How does apache handle caching of certain files, and is it possible to explicitly say that certain files should be aggressively cached more than others, through the standard config files for a given host or virtualhost?

To put it in context, I keep a lot of site content in various XML files, and I'd like to be able to say that this file will be used a lot, and therefore cache it as much as possible..? Does apache do this kind of thing intelligently and on the fly..? Will it observe which files are more popular than others and try to match cache hits appropriately..?

Lots of questions in one, but the basic idea should be clear enough.

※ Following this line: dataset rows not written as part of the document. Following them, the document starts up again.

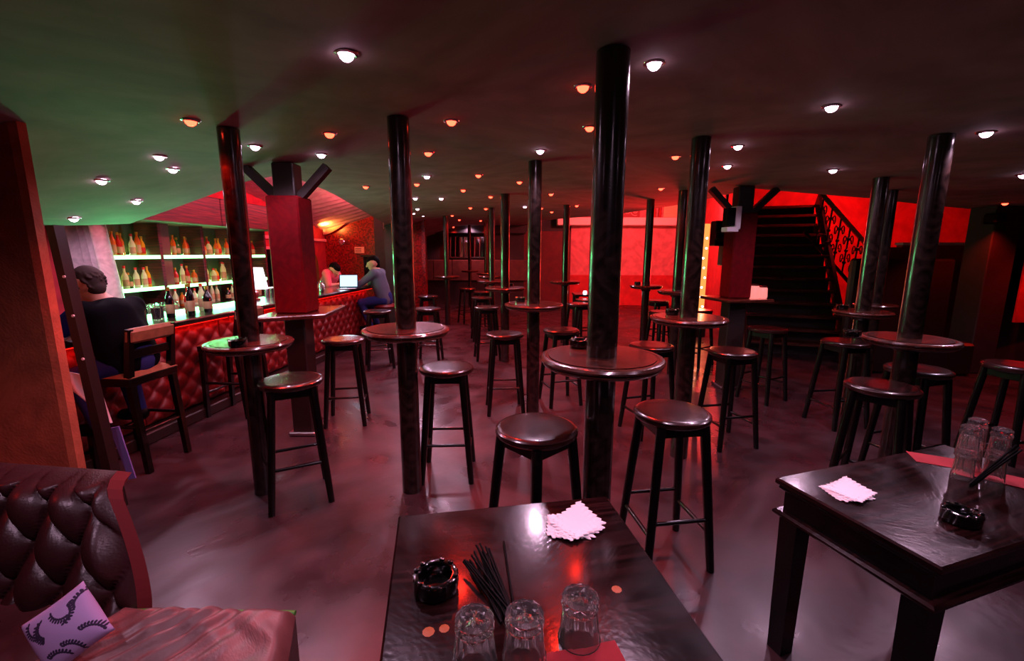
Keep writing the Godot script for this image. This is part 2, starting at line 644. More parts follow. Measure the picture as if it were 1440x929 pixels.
func shell() -> void:
	var s := sb()
	s.box(Vector3(2.0, -0.1, -6.5), Vector3(22, 0.2, 18))
	struct("floor", s, M.floor_paint)
	# the low ceiling: a gently arched sheet, cut away over the bar, the red room and the stairs
	var outline := PackedVector2Array([Vector2(-7, 1.8), Vector2(8.6, 1.8), Vector2(8.6, -6.6), Vector2(6.2, -6.15), Vector2(4.2, -5.4), Vector2(2.72, -5.18), Vector2(2.66, -6.9), Vector2(2.15, -9.1), Vector2(0.55, -11.6), Vector2(0.3, -13.6), Vector2(-3.2, -13.6), Vector2(-3.0, -10.4), v2(bp(5.75, 0.1, 0)), v2(bp(1.15, 0.93, 0)), v2(bp(1.15, -4.0, 0))])
	s = sb()
	s.st.set_smooth_group(1)
	var step := 0.4
	for i in range(-18, 22):
		for j in range(-35, 6):
			var cell := PackedVector2Array([Vector2(i, j) * step, Vector2(i + 1, j) * step, Vector2(i + 1, j + 1) * step, Vector2(i, j + 1) * step])
			for piece in Geometry2D.intersect_polygons(cell, outline):
				var t := Geometry2D.triangulate_polygon(piece)
				for q in range(0, t.size(), 3):
					var P := []
					for e in 3:
						var p := piece[t[q + e]]
						P.append(Vector3(p.x, ceil_y(p.x, p.y), p.y))
					if (P[1] - P[0]).cross(P[2] - P[0]).y > 0:
						P = [P[0], P[2], P[1]]
					s.tri(P[0], P[1], P[2])
	s.st.set_smooth_group(0xFFFFFFFF)
	for i in outline.size():
		var a := outline[i]
		var b := outline[(i + 1) % outline.size()]
		var k := int(ceil(a.distance_to(b) / 0.4))
		for q in k:
			var p0 := a.lerp(b, float(q) / k)
			var p1 := a.lerp(b, float(q + 1) / k)
			var y0 := ceil_y(p0.x, p0.y)
			var y1 := ceil_y(p1.x, p1.y)
			s.quad(Vector3(p0.x, y0, p0.y), Vector3(p1.x, y1, p1.y), Vector3(p1.x, 2.5, p1.y), Vector3(p0.x, 2.5, p0.y))
	var tt := Geometry2D.triangulate_polygon(outline)
	for q in range(0, tt.size(), 3):
		s.tri(Vector3(outline[tt[q]].x, 2.5, outline[tt[q]].y), Vector3(outline[tt[q + 1]].x, 2.5, outline[tt[q + 1]].y), Vector3(outline[tt[q + 2]].x, 2.5, outline[tt[q + 2]].y))
	struct("ceiling", s, M.ceiling_paint)
	s = sb()
	s.box(Vector3(2.0, 3.55, -6.5), Vector3(22, 0.1, 18))
	struct("ceiling_upper", s, M.ceiling_paint)
	# outer walls close the place
	wall_run("wall_back", [Vector2(-9, 2.0), Vector2(13, 2.0)], 0, 3.5, 0.15, M.dark_wall)
	wall_run("wall_left", [Vector2(-7.0, 2.0), Vector2(-7.0, -15.4)], 0, 3.5, -0.15, M.brown_wall)
	wall_run("wall_right", [Vector2(12.6, 2.0), Vector2(12.6, -15.4)], 0, 3.5, 0.15, M.maroon_wall)
	wall_run("wall_far", [Vector2(-9, -15.3), Vector2(13, -15.3)], 0, 3.5, -0.15, M.dark_wall)
	# orange-brown partition with a rounded dark end post
	s = sb()
	s.prism([Vector2(-6.9, -2.30), Vector2(-2.475, -2.30), Vector2(-2.445, -2.315), Vector2(-2.445, -2.36), Vector2(-6.9, -2.36)], 0, 2.22)
	struct("wall_partition", s, M.partition_paint)
	var t := thing("door_edge_post", "tall dark door edge standing open against the end of the orange-brown partition", "door post", Vector3(-2.455, 0, -2.50))
	s = sb()
	s.bar(Vector3(0.03, 0, 0), Vector3(-0.075, 1.70, 0), 0.055, 0.06, 0.045, 0.06)
	ob("post", s, M.dark_wood, t)
	for y in [0.95, 1.2, 1.42]:
		s = sb()
		s.lathe([Vector2(0.0, 0.0), Vector2(0.008, 0.0), Vector2(0.008, 0.006), Vector2(0.0, 0.009)], 10)
		var k := ob("screw_cap", s, M.white_plastic, t)
		k.position = Vector3(0.045 - 0.10 * y / 1.7, y, 0.03)
		k.rotation.x = PI / 2
	t = thing("hanging_cloth", "white cloth hanging beside the dark door edge at the near end of the bar", "cloth", Vector3(-2.56, 0.0, -2.62))
	s = sb()
	var cloth := func(u: float, v: float) -> Vector3: return Vector3(lerpf(0.0, -0.30 + 0.26 * v, u) + 0.055 * v, 0.80 - 0.30 * v + 0.05 * u, 0.008 * sin(u * 9.0))
	s.grid(10, 10, cloth)
	s.grid(10, 10, func(u: float, v: float) -> Vector3: return cloth.call(1.0 - u, v) - Vector3(0, 0, 0.006))
	ob("upper_fold", s, M.white_paper, t)
	s = sb()
	s.bar(Vector3(0.055, 0.47, -0.012), Vector3(0.12, 0.12, -0.012), 0.06, 0.008, 0.045, 0.008)
	var lil := mat("lilac_cloth", Color(0.42, 0.36, 0.62), 0.9)
	ob("lilac_lining", s, lil, t)
	# walls behind the near end of the bar and left of the shelves
	wall_run("wall_bar_end", [v2(bp(2.35, -1.45, 0)), v2(bp(2.35, -6.0, 0))], 0, 3.5, -0.12, M.brown_wall)
	s = sb()
	for e in [[0.55, 0.62], [1.50, 1.55], [1.78, 1.90]]:
		s.prism([v2(bp(2.33, -1.7, 0)), v2(bp(2.33, -5.0, 0)), v2(bp(2.36, -5.0, 0)), v2(bp(2.36, -1.7, 0))], e[0], e[1], 0.004)
	struct("trim_1", s, M.dark_wood)
	wall_run("wall_bar", [v2(bp(1.2, -1.76, 0)), v2(bp(8.0, -1.76, 0))], 0, 3.5, 0.12, M.crimson_wall)
	s = sb()
	s.prism([v2(bp(4.36, -1.72, 0)), v2(bp(7.0, -1.72, 0)), v2(bp(7.0, -1.78, 0)), v2(bp(4.36, -1.78, 0))], 1.80, 1.86, 0.008)
	struct("trim_2", s, M.pink_frame)
	wall_run("wall_mosaic", [v2(bp(7.0, -1.8, 0)), v2(bp(7.0, 0.55, 0))], 0, 3.5, 0.12, M.red_mosaic)
	# far end of the long room
	wall_run("wall_end", [Vector2(-4.2, -13.4), Vector2(1.75, -13.4)], 0, 3.5, 0.12, M.dark_wall)
	wall_run("wall_side", [v2(bp(7.12, 0.5, 0)), Vector2(-2.9, -10.6), Vector2(-3.1, -13.5)], 0, 2.6, 0.12, M.dark_wall)
	s = sb()
	s.prism([Vector2(-3.0, -13.1), Vector2(0.4, -13.1), Vector2(0.4, -13.4), Vector2(-3.0, -13.4)], 2.13, 2.36, 0.01)
	struct("trim_3", s, M.dark_wall)
	s = sb()
	for k in 6:
		var x0 := -2.9 + k * 0.56
		s.prism([Vector2(x0, -13.28), Vector2(x0 + 0.54, -13.28), Vector2(x0 + 0.54, -13.4), Vector2(x0, -13.4)], 0.75, 1.36, 0.012)
	struct("trim_4", s, M.brown_wall)
	t = thing("end_window", "framed mirror window with hanging strips in the dark end wall", "window", Vector3(-1.25, 1.74, -13.36))
	s = sb()
	for e in [[-0.66, 0, 0.06, 0.66], [0.66, 0, 0.06, 0.66], [0, 0.32, 1.36, 0.05], [0, -0.32, 1.36, 0.05], [-0.2, 0, 0.04, 0.64]]:
		s.box(Vector3(e[0], e[1], 0.03), Vector3(e[2], e[3], 0.06), 0.006)
	ob("frame", s, M.dark_wood, t)
	s = sb()
	s.box(Vector3(0, 0, 0.0), Vector3(1.3, 0.62, 0.02))
	ob("pane", s, M.mirror, t)
	for k in 9:
		s = sb()
		s.rod(Vector3(-0.58 + k * 0.145, 0.29, 0.07), Vector3(-0.58 + k * 0.145 + rng.randf_range(-0.02, 0.02), -0.28, 0.07), 0.013, 0.013, 6)
		ob("hanging_strip", s, M.chrome, t)
	# piers along the side wall
	for e in [[-2.75, -9.6, 0.30], [-2.82, -11.4, 0.26]]:
		s = sb()
		s.box(Vector3(e[0], 1.15, e[1]), Vector3(e[2], 2.3, 0.3), 0.012)
		struct("wall_pier", s, M.dark_wall if e[1] > -10 else M.brown_wall)
	s = sb()
	s.prism([v2(bp(6.05, -0.02, 0)), v2(bp(6.05, 0.3, 0)), v2(bp(6.35, 0.3, 0)), v2(bp(6.35, -0.02, 0))], 0, 2.45, 0.01)
	struct("wall_pier", s, M.dark_wall)


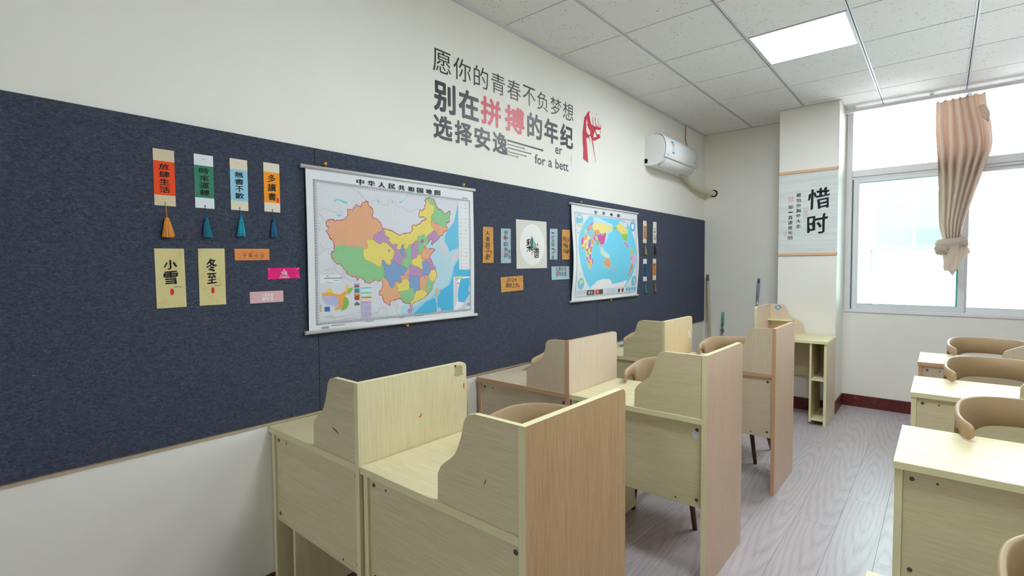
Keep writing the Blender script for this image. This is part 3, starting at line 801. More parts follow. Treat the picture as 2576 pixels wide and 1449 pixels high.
t = NT('aged_parchment', 0.7, 0.2); f_ = t.noise(t.coords(), 14, 6, 0.65)
MT['c_parch'] = t.base(t.ramp(f_, [(0.45, lin('d9cc95')), (0.68, lin('d0be80')), (0.75, lin('c2aa66'))]))
t = NT('kraft_paper', 0.8, 0.2); f_ = t.noise(t.coords(), 40, 5, 0.65)
MT['c_kraft'] = t.base(t.ramp(f_, [(0.40, lin('d3a05c')), (0.62, lin('c8914c')), (0.74, lin('a8743a'))]))
MT['c_paleblue'] = plain('pale_blue_paper', 'a9c2cc', 0.7, 0.2, var=0.07)
gs = 'yellow solar-term cards'
for quad, chars, rects, py, lab, seed in (
    (((0.536, 1.478), (0.628, 1.479), (0.631, 1.265), (0.538, 1.264)), '小雪', ((0.563, 1.403, 0.605, 1.438), (0.562, 1.348, 0.606, 1.397)), ('xiao xue', 0.593, 1.337, 0.617, 1.343), 'yellow parchment card reading 小雪, the left one with the lighter snow character and red seal', 3),
    (((0.674, 1.481), (0.766, 1.483), (0.766, 1.266), (0.674, 1.266)), '冬至', ((0.700, 1.393, 0.738, 1.444), (0.702, 1.348, 0.735, 1.389)), ('dong zhi', 0.727, 1.337, 0.750, 1.343), 'yellow parchment card reading 冬至, the one nearer the map', 8)):
    t, d = card('parchment_card', quad, 'parch', lab, 'card', gs)
    bm = bmesh.new()
    for ch, rc in zip(chars, rects): letter(bm, LEFT, ch, *rc, d, weight=0.05, brush=0.045, seed=seed, lift=0.08)
    letter(bm, LEFT, *py, d)
    obj('lettering', bm, 'ink', t)
    yc = 0.5 * (rects[1][0] + rects[1][2]) + 0.002
    bm = bmesh.new(); poly(bm, LEFT, [(yc + 0.0058 * math.cos(a), 1.322 + 0.012 * math.sin(a)) for a in [k * math.pi / 10 for k in range(20)]], d)
    obj('red_seal', bm, 'seal', t)
    for k in (0, 1):
        bm = bmesh.new(); tube(bm, [LEFT(quad[0][0] + 0.008 + k * 0.07, quad[0][1] - 0.006, d + 0.0004 - BX + BX), LEFT(quad[0][0] + 0.013 + k * 0.066, quad[0][1] - (0.012 if k else 0.001), d + 0.0004)], 0.0004, 5); obj('staple', bm, 'steel', t)

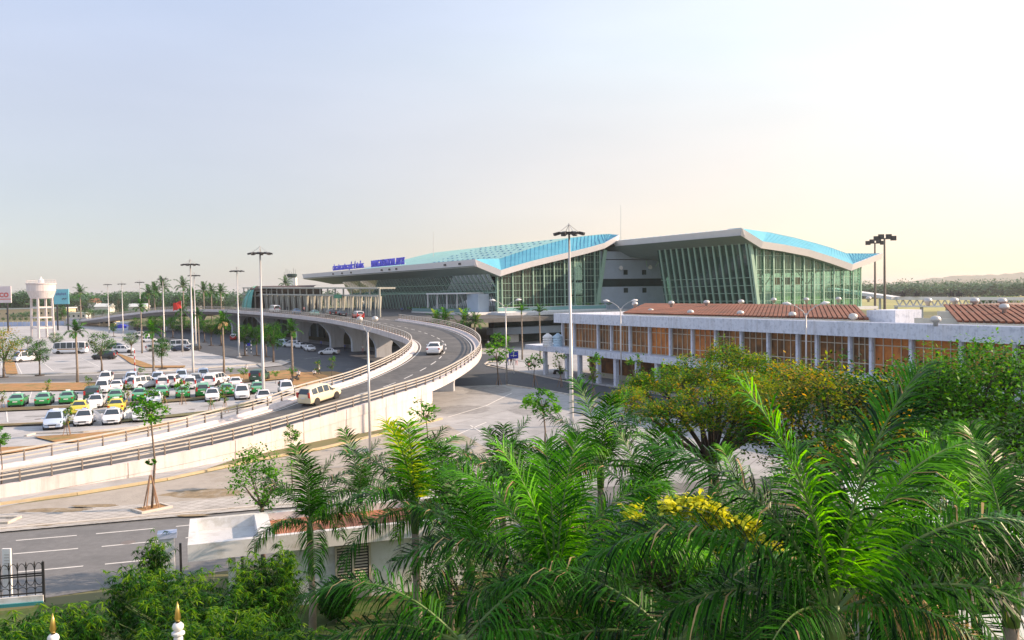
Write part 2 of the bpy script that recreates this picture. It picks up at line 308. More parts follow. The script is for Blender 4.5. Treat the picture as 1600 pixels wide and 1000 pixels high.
for x, y in ((200, 848), (470, 812), (700, 670), (60, 655), (300, 640)):
    c = at(x, y); MB().lathe([(.36, 0), (.36, .006)], 20, (c.x, c.y, .019)).obj('manhole_cover', M['rail_post'])['kind'] = 'structure'
# painted markings
mk = MB()
def dash(a, b, w=.13, z=.020):
    A = at(*a); B = at(*b); A.z = B.z = z; d = (B-A).normalized(); n_ = Vector((-d.y, d.x, 0))*w/2
    mk.poly([A-n_, B-n_, B+n_, A+n_])
for a, b in [((25,845),(120,837)),((150,834.5),(242,826)),((20,866),(122,857.5)),((159,854.5),(250,845.5)),((27,894.5),(130,885)),((164,882),(255,873)),((297,868),(350,863)),
             ((-95,855),(-10,848)),((-100,878),(-12,869)),((-110,909),(-5,898)),((275,823),(370,814)),((290,841),(380,833)),((400,829),(500,820)),((400,811),(500,802)),((1000,776),(1080,770)),((1080,790),(1180,783))]: dash(a, b)
for a, b in [((-420, 908), (0, 833)), ((0, 833), (400, 798)), ((400, 798), (900, 765))]: dash(a, b, .12)
for i in range(9): dash((170+i*27+0, 553+i*1.0), (195+i*30, 566+i*.8), .12, .010)
for a, b in [((128, 560), (155, 573)), ((66, 566), (84, 580)), ((20, 555), (34, 584)), ((0, 560), (6, 584)), ((445, 569), (460, 567)), ((475, 561), (500, 558)), ((540, 577), (575, 575)), ((10, 641), (12, 660)),
             ((560, 545), (590, 549)), ((440, 528), (470, 531))]: dash(a, b, .14, .022)
for a, b in [((700, 652), (760, 634)), ((760, 634), (800, 614)), ((735, 665), (790, 700)), ((330, 553), (355, 560)), ((355, 560), (405, 567)), ((690, 690), (760, 660)), ((960, 740), (1060, 733)), ((970, 690), (1000, 650))]: dash(a, b, .15, .022)
for i in range(12):
    x = 20+i*30; dash((x, 612-i*1.2), (x-7, 636-i*1.6), .10, .010)
tag(mk.obj('road_markings', M['paint'], fix=False), kind='structure')
# distant hills
for i, (x0, x1, D, h, s) in enumerate([(1380, 1900, 5200, 150, 1), (-200, 420, 6000, 60, 2), (1500, 2100, 4200, 90, 3)]):
    mb = MB(); n = 60; rw = []
    for k in range(n+1):
        px = x0+(x1-x0)*k/n; X = (px-800)/FPX*D; e = math.sin(math.pi*k/n)**.6*(h*(.55+.6*noise.noise(Vector((k*.13, s*7, 0)))+.15*noise.noise(Vector((k*.5, s*3, 0)))))
        rw.append((X, max(1, e)))
    vs = []; 
    for X, e in rw: vs += [(X, D-500, -2), (X, D-220, e*.55), (X, D, e), (X, D+700, -2)]
    fs = [(4*k+j, 4*k+4+j, 4*k+5+j, 4*k+1+j) for k in range(n) for j in range(3)]
    tag(mb.add(vs, fs).obj('hills', M['ground'], smooth=True), kind='structure')
tag(MB().poly([Vector((x, y, .03)) for x, y in ((180, 420), (1500, 420), (2600, 1300), (300, 1300))]).obj('airfield_grass', material('airfield_grass', (.34,.32,.12), .95, var=.2, vs=.01, stain=(.20,.24,.08), sscale=.006), fix=False), kind='structure')

# ------------------------------------------------------------------ overpass
CTRL = [(-47, 47.5, .25, 7.4), (-35.86, 57.33, .78, 7.5), (-26.55, 67.59, 1.34, 8.46), (-20.57, 77.62, 2.03, 9.01), (-16.44, 84.14, 2.87, 10.3), (-12.2, 93.68, 3.6, 10), (-9.2, 110.42, 4.75, 9.85), (-10.2, 129.99, 5.68, 10.26), (-16.25, 151.27, 6.51, 13.1), (-25.91, 175.56, 7.13, 13.7), (-38.14, 202.9, 7.53, 13.49), (-53.64, 232.13, 7.88, 13.2), (-72.06, 262.2, 8.29, 13.0), (-93.13, 292.05, 8.66, 12.83), (-117.46, 319.88, 8.51, 12.78), (-139.66, 348.83, 7.52, 12.71), (-170, 385, 5.4, 12), (-205, 425, 2.6, 12), (-240, 462, .3, 12)]
def catmull(P, n):
    P = [Vector(p) for p in P]; P = [P[0]*2-P[1]]+P+[P[-1]*2-P[-2]]; o = []
    for i in range(1, len(P)-2):
        for k in range(n):
            t = k/n; a, b, c, d = P[i-1:i+3]
            o.append(.5*((2*b)+(-a+c)*t+(2*a-5*b+4*c-d)*t*t+(-a+3*b-3*c+d)*t**3))
    o.append(P[-2]); return o
st = catmull([Vector(c) for c in CTRL], 10)
cl = []
for i, p in enumerate(st):
    d = (st[min(i+1, len(st)-1)]-st[max(i-1, 0)]); d = Vector((d.x, d.y, 0)).normalized()
    cl.append((Vector((p.x, p.y, p.z)), Vector((d.y, -d.x, 0)), p.w))   # right normal = outer side
def off(i, s, dz=0):      # s in metres from centreline (+outer)
    p, n_, w = cl[i]; return p+n_*s+Vector((0, 0, dz))
nC = len(cl)
def sweep(prof, i0=0, i1=None):      # prof(i) -> closed cross section list of (s,dz)
    i1 = nC-1 if i1 is None else i1; mb = MB(); pr = [[off(i, s, z) for s, z in prof(i)] for i in range(i0, i1+1)]; k = len(pr[0])
    vs = [v for r_ in pr for v in r_]; L = len(pr)
    fs = [(i*k+j, i*k+(j+1)%k, (i+1)*k+(j+1)%k, (i+1)*k+j) for i in range(L-1) for j in range(k)]
    fs += [tuple(range(k))[::-1], tuple((L-1)*k+j for j in range(k))]
    return mb.add(vs, fs)
over = thing('overpass', 'long curved elevated road ramp in pale concrete that sweeps up to the terminal', 'overpass')
# index where ramp leaves its solid abutment (x~672 px)
iA = min(range(nC), key=lambda i: (off(i, cl[i][2]/2).xy-Vector((at(672, 640).x, at(672, 640).y))).length if i < 80 else 1e9)
def pxof(P):
    v = CM.transposed() @ (P-Vector((0, 0, CAMH))); return 800+FPX*v.x/-v.z
iA = min(range(20, 80), key=lambda i: abs(pxof(off(i, cl[i][2]/2))-672) if cl[i][0].y < 115 else 1e9)
iCut = min(range(80, 140), key=lambda i: abs(pxof(off(i, cl[i][2]/2))-627)); print('iA', iA, cl[iA][0], 'iCut', iCut, cl[iCut][0])
iB = min(range(120, nC), key=lambda i: abs(cl[i][0].z-3.0) if cl[i][0].y > 360 else 1e9)
RD = -.38    # road surface below parapet top
def zg(i): return -cl[i][0].z-.2
sweep(lambda i: [(-cl[i][2]/2+.05, zg(i)), (-cl[i][2]/2+.05, RD-.02), (cl[i][2]/2-.05, RD-.02), (cl[i][2]/2-.05, zg(i))], 0, iA).obj('abutment', M['concrete'], over)
sweep(lambda i: [(-cl[i][2]/2+.05, zg(i)), (-cl[i][2]/2+.05, RD-.02), (cl[i][2]/2-.05, RD-.02), (cl[i][2]/2-.05, zg(i))], iB, nC-1).obj('abutment', M['concrete'], over)
sweep(lambda i: [(-cl[i][2]/2+.03, RD-.02), (cl[i][2]/2-.03, RD-.02), (cl[i][2]/2-.03, -.85), (cl[i][2]*.30, -1.55), (cl[i][2]*.24, -2.0), (-cl[i][2]*.24, -2.0), (-cl[i][2]*.30, -1.55), (-cl[i][2]/2+.03, -.85)], iA, iB).obj('deck', M['concrete'], over)
tag(sweep(lambda i: [(-cl[i][2]/2+1.05, RD), (cl[i][2]/2-1.05, RD), (cl[i][2]/2-1.05, RD-.03), (-cl[i][2]/2+1.05, RD-.03)]).obj('road_surface', M['asphalt_deck'], over))
for s in (-1, 1):
    sweep(lambda i: [(s*(cl[i][2]/2), -.9), (s*(cl[i][2]/2), 0), (s*(cl[i][2]/2-.32), 0), (s*(cl[i][2]/2-.45), RD+.14), (s*(cl[i][2]/2-1.02), RD+.12), (s*(cl[i][2]/2-1.06), RD-.03), (s*(cl[i][2]/2-.2), RD-.05), (s*(cl[i][2]/2-.2), -.9)], 0, nC-1 if s < 0 else iCut).obj('parapet', M['concrete'], over)
for k in range(4, iA, 6):
    a = off(k, cl[k][2]/2+.004); MB().beam((a.x, a.y, 0), (a.x, a.y, cl[k][0].z-.02), .03, .03).obj('wall_joint', M['rail_post'], over)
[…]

edit: to be clear, these are resource files which are loaded and interpreted by PHP - but php as a process is spawned inside apache.. right? Please help!

+1  A: 

If you are serving the XML files directly from Apache, with no intervening CGI scripts or language module such as PHP, then you should look at mod_file_cache. From your description, I think it's what you're looking for.

zombat
Its interesting, but the XML is all parsed through php, so I'm not sure if this in particular is the solution.
danp
+2  A: 
  1. Apache is just a web-server. It doesn't know specific of your application, so it is responsibility of your application to cache results.
  2. You can use application unaware module in apache - mod_cache. Also, see example of configuration in article Caching Dynamic Content with Apache httpd. This module allows you to specify what should be cached and what shouldn't be cached.
  3. Also, you can use some PHP-specific caching mechanism, e.g. Alternative PHP Cache or memcached.
uthark
When PHP inside Apache, for example, requests a resource to be used (say a script, xml or whatever), the request is handled and originates from Apache, right? So if you are configuring Apache to use a caching extension, this also applies to any PHP resource requests..?
danp
Apache just passes request from user to your PHP script and returns back to user generated content. Apache is not aware of your domain area, business rules, etc. If you generate content that can be cached (like this question on stackoverflow - it is almost always ok if next request will not receive up to date information) then you can configure apache to cache that specific url which generated cacheable content.If your generated content should be secured and/or involves confidential information (e.g. account information page in the payment systems) then it is wrong to cache it.